**DATASET SECTION**:
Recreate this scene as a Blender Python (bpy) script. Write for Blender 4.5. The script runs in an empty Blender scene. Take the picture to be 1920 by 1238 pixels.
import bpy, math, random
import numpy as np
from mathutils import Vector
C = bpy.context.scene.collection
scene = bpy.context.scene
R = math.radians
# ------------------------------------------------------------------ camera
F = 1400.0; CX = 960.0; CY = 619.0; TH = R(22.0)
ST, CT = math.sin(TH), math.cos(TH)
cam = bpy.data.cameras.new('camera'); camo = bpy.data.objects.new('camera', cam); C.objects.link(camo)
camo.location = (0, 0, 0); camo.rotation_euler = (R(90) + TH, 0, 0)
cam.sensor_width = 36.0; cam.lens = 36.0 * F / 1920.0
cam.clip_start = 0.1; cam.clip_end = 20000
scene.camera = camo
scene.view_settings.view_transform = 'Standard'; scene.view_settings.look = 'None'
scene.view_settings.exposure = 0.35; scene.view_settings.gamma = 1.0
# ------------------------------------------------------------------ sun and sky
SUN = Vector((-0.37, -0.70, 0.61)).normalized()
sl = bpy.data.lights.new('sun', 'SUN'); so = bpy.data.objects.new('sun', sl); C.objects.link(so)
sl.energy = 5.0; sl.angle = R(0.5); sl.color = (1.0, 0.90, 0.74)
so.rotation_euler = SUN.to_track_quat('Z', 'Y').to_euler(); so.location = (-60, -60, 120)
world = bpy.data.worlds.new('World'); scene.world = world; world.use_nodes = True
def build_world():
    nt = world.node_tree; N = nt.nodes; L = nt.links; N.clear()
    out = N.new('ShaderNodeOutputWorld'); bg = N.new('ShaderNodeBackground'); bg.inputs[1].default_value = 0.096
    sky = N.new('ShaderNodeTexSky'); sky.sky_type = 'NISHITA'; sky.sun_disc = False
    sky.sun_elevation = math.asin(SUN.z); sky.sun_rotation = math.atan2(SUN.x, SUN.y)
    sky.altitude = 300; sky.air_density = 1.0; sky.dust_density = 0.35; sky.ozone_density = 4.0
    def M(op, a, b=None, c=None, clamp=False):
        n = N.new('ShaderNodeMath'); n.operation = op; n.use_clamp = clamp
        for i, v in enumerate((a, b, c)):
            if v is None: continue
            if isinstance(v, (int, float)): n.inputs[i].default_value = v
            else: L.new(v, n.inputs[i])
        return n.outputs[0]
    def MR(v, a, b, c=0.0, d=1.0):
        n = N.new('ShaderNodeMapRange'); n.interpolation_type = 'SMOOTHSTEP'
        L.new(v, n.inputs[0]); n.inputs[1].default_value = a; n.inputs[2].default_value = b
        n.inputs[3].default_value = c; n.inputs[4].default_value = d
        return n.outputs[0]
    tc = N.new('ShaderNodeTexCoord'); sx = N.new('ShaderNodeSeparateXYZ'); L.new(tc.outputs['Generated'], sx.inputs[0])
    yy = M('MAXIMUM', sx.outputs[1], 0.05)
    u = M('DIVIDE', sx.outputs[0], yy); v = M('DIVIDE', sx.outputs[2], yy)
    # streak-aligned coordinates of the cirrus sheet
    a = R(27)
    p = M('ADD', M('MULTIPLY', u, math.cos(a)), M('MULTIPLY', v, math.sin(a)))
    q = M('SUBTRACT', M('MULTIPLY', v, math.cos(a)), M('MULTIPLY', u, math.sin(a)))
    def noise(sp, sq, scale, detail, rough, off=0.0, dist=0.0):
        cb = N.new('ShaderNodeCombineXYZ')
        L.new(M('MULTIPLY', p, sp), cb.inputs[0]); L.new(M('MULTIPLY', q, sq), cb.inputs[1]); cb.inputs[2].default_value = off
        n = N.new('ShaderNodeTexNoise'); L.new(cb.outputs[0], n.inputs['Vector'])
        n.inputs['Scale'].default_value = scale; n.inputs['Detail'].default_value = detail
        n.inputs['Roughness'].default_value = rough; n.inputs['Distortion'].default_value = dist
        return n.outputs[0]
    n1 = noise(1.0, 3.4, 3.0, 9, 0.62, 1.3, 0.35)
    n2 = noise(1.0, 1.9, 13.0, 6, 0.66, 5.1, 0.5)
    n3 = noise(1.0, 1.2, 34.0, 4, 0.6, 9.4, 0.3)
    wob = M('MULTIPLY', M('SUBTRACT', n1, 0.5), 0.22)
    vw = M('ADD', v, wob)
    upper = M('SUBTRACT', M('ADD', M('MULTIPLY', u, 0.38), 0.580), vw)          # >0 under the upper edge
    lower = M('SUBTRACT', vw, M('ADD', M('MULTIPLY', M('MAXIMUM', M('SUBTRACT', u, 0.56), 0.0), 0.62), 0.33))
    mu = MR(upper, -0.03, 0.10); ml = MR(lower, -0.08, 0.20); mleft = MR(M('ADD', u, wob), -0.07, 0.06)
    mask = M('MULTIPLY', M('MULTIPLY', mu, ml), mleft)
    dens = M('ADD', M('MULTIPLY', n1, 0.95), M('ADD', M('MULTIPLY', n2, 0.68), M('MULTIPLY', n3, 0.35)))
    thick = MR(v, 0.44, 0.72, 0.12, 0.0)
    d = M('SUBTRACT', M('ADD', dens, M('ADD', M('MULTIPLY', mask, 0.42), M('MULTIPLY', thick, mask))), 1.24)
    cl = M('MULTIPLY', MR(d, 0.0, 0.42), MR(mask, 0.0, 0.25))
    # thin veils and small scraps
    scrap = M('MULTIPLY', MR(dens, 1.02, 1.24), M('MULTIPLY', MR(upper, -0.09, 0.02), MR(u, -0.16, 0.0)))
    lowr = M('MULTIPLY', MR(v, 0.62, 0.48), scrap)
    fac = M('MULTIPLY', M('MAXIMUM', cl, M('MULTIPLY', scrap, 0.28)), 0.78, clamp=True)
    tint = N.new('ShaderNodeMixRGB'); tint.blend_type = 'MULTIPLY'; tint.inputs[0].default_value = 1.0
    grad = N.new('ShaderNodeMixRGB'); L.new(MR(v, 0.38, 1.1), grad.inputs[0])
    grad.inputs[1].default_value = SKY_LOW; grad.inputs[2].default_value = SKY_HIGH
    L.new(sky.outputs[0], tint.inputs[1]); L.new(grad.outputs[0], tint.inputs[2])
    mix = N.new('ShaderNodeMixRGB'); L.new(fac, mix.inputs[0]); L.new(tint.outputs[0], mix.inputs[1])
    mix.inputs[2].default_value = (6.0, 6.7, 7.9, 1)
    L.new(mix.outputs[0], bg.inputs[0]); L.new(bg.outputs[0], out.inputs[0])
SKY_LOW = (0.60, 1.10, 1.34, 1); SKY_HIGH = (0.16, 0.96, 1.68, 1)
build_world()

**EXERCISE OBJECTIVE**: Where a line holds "scene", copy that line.

**WORKED ANSWER**:
Recreate this scene as a Blender Python (bpy) script. Write for Blender 4.5. The script runs in an empty Blender scene. Take the picture to be 1920 by 1238 pixels.
C = bpy.context.scene.collection
scene = bpy.context.scene
scene.camera = camo
scene.view_settings.view_transform = 'Standard'; scene.view_settings.look = 'None'
scene.view_settings.exposure = 0.35; scene.view_settings.gamma = 1.0
world = bpy.data.worlds.new('World'); scene.world = world; world.use_nodes = True